** BEGIN STORED DATA **

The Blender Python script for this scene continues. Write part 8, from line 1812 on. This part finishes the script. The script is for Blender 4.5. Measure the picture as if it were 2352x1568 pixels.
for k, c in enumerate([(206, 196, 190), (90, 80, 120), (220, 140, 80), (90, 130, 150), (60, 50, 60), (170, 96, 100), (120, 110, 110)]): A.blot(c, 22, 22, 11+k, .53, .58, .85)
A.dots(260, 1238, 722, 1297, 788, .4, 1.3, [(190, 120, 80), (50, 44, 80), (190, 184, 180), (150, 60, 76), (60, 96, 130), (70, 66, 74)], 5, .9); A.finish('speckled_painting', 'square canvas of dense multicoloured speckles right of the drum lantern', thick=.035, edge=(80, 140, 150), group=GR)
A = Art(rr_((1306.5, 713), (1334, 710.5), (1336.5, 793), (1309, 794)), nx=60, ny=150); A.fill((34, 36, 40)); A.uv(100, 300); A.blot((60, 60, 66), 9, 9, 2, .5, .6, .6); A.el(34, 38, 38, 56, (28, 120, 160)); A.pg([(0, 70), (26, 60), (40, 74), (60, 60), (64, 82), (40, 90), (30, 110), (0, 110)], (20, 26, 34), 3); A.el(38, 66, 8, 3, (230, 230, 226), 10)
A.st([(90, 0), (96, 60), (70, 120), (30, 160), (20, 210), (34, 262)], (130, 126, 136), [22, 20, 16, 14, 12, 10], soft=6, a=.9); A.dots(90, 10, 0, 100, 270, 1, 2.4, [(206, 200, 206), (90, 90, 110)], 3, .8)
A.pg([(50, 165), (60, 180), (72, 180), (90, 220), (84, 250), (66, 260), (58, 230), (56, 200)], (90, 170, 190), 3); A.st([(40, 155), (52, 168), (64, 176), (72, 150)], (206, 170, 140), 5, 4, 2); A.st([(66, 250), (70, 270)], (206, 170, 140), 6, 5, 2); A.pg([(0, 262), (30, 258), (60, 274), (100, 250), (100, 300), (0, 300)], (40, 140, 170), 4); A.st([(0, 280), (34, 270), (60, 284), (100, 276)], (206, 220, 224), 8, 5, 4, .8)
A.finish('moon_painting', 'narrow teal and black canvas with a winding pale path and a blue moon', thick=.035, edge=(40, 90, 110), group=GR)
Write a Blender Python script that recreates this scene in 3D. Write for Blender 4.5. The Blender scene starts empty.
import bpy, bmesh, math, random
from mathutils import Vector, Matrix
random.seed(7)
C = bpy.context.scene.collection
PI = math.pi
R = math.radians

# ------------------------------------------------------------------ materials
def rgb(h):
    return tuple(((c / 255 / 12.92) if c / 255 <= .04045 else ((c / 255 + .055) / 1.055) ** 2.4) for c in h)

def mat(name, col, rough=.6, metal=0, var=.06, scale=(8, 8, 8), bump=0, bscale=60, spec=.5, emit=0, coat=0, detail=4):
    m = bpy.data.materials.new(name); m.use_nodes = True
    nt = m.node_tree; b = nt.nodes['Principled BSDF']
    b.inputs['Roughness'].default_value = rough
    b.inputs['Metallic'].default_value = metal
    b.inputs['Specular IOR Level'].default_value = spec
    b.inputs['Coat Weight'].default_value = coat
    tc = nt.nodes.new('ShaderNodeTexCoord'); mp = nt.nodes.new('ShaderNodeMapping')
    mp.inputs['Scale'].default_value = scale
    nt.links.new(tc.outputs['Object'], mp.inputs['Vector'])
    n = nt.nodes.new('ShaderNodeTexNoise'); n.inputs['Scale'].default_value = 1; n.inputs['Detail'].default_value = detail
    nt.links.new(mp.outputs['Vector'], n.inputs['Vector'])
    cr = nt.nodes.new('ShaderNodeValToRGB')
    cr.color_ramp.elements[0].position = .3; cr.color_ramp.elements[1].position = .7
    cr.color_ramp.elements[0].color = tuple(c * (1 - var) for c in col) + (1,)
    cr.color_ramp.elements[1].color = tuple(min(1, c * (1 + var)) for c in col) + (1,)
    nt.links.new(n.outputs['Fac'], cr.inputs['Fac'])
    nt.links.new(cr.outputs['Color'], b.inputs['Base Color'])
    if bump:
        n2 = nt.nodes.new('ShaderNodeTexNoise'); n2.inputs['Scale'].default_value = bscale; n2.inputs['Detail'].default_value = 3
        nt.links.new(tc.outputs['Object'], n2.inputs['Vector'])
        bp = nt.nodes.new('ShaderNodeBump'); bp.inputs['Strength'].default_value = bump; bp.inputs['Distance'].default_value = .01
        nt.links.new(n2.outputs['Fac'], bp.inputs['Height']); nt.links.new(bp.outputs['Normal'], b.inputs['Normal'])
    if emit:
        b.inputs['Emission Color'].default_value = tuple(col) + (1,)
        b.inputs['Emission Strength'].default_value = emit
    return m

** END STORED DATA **

■ PROBLEM DESCRIPTION ■
Give the count of lines in the listing that hold the word "scene", with no other text.

■ RESULT OF THE EXERCISE ■
3